AVAILABLE DATA:

--- START ---

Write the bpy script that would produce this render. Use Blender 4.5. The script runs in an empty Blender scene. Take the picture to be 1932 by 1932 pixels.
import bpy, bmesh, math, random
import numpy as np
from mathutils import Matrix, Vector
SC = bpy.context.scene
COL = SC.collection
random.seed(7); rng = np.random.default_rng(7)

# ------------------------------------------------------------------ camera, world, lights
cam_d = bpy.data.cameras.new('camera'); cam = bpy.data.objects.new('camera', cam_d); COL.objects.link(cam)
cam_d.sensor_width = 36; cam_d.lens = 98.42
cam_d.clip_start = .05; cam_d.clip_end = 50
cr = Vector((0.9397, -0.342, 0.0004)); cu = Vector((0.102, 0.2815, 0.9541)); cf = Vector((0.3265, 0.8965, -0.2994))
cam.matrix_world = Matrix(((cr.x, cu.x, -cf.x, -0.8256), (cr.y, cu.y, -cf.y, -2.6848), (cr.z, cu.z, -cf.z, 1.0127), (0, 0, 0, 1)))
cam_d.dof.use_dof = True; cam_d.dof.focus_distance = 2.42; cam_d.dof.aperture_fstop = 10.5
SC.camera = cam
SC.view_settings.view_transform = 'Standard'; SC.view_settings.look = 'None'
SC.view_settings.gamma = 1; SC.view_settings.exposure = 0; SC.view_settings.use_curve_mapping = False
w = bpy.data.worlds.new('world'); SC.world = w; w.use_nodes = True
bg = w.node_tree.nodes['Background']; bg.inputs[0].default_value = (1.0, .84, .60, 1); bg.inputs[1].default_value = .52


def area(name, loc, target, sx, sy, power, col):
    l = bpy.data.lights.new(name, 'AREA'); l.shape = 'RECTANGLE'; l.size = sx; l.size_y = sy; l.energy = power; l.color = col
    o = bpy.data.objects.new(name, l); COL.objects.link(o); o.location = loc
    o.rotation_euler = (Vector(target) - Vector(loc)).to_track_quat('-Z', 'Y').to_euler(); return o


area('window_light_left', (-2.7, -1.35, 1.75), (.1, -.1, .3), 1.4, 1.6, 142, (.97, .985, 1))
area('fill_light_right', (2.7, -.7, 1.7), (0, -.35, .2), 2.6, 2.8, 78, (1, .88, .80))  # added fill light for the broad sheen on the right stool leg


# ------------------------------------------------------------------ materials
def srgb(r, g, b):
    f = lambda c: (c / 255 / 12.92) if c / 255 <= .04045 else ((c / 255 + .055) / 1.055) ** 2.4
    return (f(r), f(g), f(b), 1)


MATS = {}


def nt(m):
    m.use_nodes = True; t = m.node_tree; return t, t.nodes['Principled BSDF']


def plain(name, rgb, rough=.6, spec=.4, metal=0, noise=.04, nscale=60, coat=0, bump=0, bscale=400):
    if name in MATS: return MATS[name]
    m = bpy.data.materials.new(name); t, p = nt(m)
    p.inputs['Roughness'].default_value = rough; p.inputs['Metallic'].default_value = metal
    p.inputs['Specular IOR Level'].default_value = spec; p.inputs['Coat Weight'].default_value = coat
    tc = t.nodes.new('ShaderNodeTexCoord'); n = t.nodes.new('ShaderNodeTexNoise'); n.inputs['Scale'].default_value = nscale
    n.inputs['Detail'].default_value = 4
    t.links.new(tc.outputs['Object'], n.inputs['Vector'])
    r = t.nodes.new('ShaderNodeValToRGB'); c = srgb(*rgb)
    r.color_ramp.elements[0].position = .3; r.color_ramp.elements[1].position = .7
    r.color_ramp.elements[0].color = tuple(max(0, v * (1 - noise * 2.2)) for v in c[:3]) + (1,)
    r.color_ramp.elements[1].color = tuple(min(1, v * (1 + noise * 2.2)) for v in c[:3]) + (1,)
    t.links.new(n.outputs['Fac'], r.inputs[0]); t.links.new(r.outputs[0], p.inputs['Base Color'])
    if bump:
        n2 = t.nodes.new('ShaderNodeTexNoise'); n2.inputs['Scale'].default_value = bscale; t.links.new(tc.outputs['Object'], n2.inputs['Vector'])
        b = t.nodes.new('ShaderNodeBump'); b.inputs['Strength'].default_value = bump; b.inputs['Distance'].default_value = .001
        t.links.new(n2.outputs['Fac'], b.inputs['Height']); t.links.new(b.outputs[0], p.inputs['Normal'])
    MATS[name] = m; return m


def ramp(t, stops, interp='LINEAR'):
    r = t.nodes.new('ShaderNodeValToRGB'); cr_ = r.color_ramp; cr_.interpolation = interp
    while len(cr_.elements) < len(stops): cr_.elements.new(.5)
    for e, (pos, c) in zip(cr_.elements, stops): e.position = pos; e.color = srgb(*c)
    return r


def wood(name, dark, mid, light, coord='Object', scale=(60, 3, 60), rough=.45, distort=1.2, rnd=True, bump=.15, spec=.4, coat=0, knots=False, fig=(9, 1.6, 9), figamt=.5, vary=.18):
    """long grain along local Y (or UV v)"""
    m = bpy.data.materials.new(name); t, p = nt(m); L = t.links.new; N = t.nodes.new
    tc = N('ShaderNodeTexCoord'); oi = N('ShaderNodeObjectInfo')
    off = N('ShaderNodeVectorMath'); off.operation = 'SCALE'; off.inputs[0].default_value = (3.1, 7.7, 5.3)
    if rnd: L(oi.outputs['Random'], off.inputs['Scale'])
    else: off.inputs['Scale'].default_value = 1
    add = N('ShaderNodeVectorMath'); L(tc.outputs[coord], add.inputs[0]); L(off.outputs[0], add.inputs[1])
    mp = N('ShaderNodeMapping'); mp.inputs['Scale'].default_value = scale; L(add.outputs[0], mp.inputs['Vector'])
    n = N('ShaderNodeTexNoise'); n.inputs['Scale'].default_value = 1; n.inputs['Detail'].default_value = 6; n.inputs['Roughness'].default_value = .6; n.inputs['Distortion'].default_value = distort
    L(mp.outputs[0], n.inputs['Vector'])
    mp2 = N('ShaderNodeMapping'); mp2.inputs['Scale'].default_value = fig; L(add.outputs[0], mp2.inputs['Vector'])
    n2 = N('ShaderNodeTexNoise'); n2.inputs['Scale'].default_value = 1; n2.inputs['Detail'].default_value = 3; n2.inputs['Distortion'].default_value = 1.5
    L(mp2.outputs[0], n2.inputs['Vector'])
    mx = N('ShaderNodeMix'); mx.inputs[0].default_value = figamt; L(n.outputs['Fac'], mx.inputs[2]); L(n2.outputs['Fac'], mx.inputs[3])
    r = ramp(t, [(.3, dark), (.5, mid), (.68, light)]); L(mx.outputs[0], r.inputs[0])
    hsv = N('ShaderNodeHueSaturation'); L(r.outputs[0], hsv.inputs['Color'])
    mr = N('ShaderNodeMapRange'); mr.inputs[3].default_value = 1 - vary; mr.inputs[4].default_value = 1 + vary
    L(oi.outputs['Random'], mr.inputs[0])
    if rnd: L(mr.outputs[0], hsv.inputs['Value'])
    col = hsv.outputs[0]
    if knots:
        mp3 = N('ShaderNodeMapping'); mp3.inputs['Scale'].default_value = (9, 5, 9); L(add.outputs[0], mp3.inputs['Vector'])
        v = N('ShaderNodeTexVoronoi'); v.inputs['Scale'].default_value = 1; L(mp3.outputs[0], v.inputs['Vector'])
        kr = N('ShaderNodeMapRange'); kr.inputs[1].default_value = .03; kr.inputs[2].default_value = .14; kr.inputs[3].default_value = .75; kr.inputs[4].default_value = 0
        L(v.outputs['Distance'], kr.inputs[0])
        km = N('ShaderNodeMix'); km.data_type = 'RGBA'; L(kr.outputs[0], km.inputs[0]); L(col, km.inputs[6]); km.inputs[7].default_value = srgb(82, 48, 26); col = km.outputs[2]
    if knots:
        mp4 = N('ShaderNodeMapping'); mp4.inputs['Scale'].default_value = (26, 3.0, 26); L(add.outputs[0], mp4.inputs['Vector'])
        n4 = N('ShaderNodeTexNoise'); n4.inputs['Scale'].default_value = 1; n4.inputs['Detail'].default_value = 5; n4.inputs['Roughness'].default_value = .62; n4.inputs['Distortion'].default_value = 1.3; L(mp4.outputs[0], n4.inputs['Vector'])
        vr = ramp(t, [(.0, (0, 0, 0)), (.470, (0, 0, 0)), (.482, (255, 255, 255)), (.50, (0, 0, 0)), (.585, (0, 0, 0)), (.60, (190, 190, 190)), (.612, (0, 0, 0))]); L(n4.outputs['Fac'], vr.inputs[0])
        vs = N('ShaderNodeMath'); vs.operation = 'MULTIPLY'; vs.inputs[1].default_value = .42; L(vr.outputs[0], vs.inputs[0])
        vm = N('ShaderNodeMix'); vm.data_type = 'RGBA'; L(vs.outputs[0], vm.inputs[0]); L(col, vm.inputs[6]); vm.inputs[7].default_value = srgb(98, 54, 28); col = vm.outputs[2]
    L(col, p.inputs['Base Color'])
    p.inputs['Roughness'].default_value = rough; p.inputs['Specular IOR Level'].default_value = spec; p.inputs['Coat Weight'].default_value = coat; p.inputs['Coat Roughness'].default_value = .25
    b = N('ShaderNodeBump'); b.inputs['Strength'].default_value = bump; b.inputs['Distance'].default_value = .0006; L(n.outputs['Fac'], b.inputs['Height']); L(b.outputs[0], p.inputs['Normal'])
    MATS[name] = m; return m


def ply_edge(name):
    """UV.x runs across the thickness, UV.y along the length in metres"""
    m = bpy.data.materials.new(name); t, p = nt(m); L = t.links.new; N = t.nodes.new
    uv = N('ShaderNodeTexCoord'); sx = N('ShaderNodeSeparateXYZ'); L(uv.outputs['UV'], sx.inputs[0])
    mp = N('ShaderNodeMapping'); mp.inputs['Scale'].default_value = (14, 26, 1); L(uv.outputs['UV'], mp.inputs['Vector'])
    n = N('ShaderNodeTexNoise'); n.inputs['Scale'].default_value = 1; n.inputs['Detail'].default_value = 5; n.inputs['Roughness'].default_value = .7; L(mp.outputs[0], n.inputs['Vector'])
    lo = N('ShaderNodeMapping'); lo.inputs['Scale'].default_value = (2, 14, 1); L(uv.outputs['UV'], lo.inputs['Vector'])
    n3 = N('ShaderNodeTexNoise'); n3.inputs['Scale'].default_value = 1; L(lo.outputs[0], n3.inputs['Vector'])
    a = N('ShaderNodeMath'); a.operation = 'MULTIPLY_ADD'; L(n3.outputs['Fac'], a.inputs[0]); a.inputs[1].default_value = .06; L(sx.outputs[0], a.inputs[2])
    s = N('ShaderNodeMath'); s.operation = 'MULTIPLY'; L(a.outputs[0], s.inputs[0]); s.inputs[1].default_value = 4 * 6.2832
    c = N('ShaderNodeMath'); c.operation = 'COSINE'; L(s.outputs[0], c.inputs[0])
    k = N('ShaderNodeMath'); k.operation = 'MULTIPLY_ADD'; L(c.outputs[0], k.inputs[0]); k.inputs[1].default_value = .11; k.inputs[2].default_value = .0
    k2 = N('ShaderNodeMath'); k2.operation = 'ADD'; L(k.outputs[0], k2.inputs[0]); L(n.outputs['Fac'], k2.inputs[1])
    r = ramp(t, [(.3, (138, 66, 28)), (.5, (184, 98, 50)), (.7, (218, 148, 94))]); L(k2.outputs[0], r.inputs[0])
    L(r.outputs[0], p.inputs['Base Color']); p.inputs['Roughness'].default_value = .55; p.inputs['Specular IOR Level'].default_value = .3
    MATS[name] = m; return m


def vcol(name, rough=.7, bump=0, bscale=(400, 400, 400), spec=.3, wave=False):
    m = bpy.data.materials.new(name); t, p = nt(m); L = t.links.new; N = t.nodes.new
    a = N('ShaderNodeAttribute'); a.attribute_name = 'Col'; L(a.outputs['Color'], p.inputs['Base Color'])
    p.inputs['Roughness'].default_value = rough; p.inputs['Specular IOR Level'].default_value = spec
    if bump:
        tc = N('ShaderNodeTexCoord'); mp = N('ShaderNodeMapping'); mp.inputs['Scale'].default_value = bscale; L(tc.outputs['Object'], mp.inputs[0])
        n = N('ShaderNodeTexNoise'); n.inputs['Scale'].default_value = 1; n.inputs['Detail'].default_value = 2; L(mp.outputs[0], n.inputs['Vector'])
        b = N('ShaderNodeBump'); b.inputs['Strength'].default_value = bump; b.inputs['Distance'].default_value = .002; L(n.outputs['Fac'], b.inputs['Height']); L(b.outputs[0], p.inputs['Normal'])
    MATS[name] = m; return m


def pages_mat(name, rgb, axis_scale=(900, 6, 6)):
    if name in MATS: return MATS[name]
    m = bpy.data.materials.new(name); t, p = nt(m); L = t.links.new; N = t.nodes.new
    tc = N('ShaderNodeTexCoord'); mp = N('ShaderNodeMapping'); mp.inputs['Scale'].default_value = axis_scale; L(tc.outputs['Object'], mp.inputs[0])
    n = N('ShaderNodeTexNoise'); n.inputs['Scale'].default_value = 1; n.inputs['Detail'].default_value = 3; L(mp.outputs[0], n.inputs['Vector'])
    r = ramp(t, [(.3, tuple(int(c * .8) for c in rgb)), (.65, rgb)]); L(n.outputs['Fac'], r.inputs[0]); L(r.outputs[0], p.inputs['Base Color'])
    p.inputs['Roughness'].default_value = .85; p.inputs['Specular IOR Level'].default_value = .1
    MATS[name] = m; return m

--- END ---

WHAT IS BEING ASKED: Repeat, word for word, the lines from the opening of the material through the line containing "random.seed(7); rng = np.random.default_rng(7)".

ANSWER TO THIS PROBLEM:
Write the bpy script that would produce this render. Use Blender 4.5. The script runs in an empty Blender scene. Take the picture to be 1932 by 1932 pixels.
import bpy, bmesh, math, random
import numpy as np
from mathutils import Matrix, Vector
SC = bpy.context.scene
COL = SC.collection
random.seed(7); rng = np.random.default_rng(7)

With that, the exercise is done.